Oil prices surged by 5% following Hamas’ unexpected attack on Israel over the weekend, but investors need to avoid knee-jerk reactions, warns the CEO of one of the world’s largest independent financial advisory, asset management and fintech organizations.
The warning from Nigel Green of deVere Group comes as global investors digest the news that the Palestinian Islamist group Hamas on Saturday launched the largest military assault on Israel in decades, killing hundreds of Israelis and triggering a wave of retaliatory Israeli air strikes on the Gaza Strip.
Heading into the third day, the death toll was 1,100, while the US said it was sending warships to the region.
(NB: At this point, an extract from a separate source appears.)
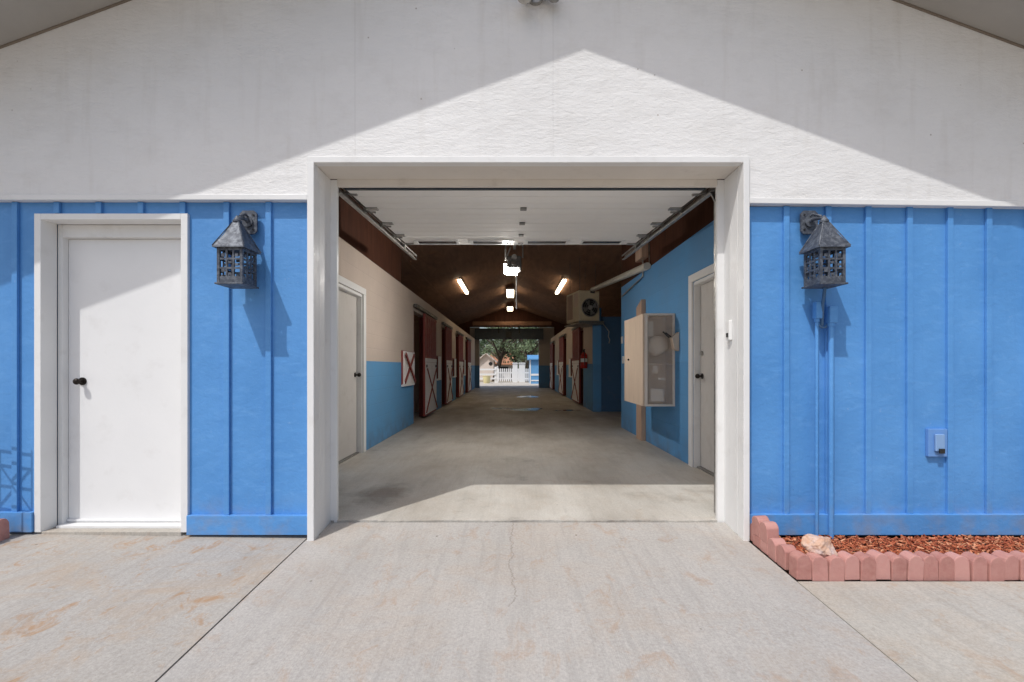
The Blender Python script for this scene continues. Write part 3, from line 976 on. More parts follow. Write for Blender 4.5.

The deVere CEO says: “The events in this region are now directly impacting financial markets worldwide, which, as ever in times of increased volatility, is immediately prompting some investors into selling off riskier parts of their portfolios, such as stocks and some currencies.
“Oil has a disproportionate impact on global financial markets due to its pivotal role in the world economy, its interconnectedness with various sectors, and its potential to influence broader economic conditions and investor sentiment.
“I would urge investors to avoid knee-jerk reactions to the oil price surge and geopolitical tensions that are creating the market turbulence.
“Investors are likely to profit by sitting still and not selling and then having to buy back at higher prices.”
He continues: “Indeed, savvy investors, including the likes of Warren Buffett, will likely use the volatility and lower entry points to top-up their portfolios for the long-term with high quality stocks that have robust fundamentals.”
Ensure your investment portfolio is diversified across various asset classes, such as stocks, bonds, and commodities. “Diversification is your best weapon to mitigate the risks associated with geopolitical events,” observes Nigel Green.
He also recommends that you keep a close eye on energy-related stocks and companies, as they are likely to be directly impacted by the fluctuating oil prices. Companies involved in oil production and exploration may benefit from higher prices, while industries that rely heavily on energy consumption may face challenges.
“While short-term market fluctuations can be unsettling, it’s essential to maintain a long-term perspective when making investment decisions. Historically, markets have rebounded from geopolitical crises, and a well-constructed portfolio can weather such storms,” he concludes.